» Short task
What lines of the data include the string "pixels"? Copy them all.

· · · ·

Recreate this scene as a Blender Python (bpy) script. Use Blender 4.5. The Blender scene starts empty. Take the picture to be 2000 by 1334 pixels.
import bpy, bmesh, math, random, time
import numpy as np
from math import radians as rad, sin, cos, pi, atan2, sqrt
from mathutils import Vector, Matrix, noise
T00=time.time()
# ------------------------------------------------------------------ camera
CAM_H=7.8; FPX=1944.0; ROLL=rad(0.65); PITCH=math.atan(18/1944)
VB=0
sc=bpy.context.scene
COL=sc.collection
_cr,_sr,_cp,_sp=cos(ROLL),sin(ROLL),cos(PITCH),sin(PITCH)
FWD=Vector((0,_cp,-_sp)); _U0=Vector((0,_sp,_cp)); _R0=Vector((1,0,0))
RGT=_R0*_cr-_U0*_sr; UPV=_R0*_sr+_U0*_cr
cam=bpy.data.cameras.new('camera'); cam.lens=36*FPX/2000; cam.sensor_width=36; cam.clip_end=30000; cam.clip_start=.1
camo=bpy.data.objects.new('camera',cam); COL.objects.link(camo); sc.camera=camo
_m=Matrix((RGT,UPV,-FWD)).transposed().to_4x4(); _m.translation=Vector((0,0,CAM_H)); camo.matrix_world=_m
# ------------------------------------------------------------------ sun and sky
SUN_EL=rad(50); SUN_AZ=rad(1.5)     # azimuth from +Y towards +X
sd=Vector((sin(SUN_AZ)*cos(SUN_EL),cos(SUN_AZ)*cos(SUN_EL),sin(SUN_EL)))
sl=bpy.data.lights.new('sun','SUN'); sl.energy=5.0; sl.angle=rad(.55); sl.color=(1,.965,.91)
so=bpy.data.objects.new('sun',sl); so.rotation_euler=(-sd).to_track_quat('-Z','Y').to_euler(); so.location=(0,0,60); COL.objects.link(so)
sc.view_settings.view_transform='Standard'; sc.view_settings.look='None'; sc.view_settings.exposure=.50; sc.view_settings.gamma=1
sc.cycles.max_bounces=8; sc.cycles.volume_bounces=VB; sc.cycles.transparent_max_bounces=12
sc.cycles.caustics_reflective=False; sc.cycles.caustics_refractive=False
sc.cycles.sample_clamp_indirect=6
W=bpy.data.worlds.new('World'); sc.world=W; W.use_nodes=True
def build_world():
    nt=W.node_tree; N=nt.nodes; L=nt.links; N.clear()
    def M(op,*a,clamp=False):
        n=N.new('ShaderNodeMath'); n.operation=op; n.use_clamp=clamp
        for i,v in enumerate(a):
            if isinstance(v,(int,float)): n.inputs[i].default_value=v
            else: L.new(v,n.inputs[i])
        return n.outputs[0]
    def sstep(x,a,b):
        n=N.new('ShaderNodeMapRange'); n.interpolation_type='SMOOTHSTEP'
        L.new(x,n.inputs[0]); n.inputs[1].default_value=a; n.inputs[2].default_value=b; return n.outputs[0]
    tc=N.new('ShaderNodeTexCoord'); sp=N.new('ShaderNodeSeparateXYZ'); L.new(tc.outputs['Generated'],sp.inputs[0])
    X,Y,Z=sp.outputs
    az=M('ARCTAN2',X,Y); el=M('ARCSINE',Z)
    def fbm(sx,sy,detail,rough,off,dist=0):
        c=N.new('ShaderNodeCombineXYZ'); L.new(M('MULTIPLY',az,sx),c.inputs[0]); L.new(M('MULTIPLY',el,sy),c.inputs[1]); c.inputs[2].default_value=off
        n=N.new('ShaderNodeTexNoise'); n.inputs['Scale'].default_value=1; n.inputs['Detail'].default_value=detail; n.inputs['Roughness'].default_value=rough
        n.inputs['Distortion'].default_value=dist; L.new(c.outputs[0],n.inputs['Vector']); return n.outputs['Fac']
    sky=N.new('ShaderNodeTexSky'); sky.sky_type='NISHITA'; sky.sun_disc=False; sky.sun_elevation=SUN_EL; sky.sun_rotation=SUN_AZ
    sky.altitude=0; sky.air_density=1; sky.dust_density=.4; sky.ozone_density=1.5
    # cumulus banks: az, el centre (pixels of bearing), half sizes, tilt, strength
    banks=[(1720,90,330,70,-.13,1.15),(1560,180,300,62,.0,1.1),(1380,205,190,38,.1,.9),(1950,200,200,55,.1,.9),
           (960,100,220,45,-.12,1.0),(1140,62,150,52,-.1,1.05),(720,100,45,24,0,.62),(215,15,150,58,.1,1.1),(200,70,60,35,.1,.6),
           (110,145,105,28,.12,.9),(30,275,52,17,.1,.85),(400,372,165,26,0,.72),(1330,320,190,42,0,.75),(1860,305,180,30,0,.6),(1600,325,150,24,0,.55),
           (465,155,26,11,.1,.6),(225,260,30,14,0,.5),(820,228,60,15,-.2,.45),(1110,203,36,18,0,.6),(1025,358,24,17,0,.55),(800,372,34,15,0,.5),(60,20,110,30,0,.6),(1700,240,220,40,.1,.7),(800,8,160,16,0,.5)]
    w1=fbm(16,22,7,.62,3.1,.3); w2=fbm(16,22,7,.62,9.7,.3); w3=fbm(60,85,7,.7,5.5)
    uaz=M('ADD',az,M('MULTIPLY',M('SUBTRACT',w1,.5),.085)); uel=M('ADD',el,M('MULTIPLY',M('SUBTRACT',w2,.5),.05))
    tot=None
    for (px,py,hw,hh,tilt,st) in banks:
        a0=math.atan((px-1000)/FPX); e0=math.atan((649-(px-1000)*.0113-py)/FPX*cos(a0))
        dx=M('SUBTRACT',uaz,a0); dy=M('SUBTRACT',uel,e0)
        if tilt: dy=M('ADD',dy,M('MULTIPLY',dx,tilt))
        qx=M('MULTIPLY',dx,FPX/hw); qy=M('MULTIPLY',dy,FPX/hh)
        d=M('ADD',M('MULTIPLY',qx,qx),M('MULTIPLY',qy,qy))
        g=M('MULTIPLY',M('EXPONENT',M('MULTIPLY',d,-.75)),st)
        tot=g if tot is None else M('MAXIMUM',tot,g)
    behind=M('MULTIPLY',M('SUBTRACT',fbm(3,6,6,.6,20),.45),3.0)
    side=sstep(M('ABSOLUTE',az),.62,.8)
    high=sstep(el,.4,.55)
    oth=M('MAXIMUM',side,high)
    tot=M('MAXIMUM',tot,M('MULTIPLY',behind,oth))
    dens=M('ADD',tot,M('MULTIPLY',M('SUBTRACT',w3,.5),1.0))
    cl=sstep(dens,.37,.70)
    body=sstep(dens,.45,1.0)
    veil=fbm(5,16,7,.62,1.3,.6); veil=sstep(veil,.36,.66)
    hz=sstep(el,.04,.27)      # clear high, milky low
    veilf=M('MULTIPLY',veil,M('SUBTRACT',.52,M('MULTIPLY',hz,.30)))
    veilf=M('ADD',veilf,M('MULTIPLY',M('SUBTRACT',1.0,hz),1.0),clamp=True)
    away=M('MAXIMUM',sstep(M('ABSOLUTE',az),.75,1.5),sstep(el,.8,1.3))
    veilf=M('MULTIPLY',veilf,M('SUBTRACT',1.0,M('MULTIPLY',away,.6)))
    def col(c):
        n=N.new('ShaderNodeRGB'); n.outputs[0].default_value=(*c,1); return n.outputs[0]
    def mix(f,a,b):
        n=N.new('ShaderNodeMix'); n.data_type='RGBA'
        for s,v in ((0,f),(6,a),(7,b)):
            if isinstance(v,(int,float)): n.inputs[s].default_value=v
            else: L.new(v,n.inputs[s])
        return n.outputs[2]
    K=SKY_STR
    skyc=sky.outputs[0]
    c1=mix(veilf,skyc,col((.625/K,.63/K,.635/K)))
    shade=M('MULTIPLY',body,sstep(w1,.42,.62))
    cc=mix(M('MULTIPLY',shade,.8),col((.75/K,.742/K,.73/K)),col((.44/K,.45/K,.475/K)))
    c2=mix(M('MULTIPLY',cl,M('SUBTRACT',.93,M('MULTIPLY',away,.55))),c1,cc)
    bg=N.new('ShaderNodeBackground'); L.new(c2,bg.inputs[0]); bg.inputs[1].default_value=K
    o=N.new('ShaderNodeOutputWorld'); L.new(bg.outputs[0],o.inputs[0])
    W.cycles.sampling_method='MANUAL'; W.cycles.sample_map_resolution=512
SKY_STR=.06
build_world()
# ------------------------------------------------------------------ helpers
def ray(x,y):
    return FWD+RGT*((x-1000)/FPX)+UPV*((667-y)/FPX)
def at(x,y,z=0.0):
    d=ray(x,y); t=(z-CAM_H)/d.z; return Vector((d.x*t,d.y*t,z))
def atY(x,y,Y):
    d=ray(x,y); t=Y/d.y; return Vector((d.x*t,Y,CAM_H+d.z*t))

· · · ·

» Full solution
Recreate this scene as a Blender Python (bpy) script. Use Blender 4.5. The Blender scene starts empty. Take the picture to be 2000 by 1334 pixels.
    # cumulus banks: az, el centre (pixels of bearing), half sizes, tilt, strength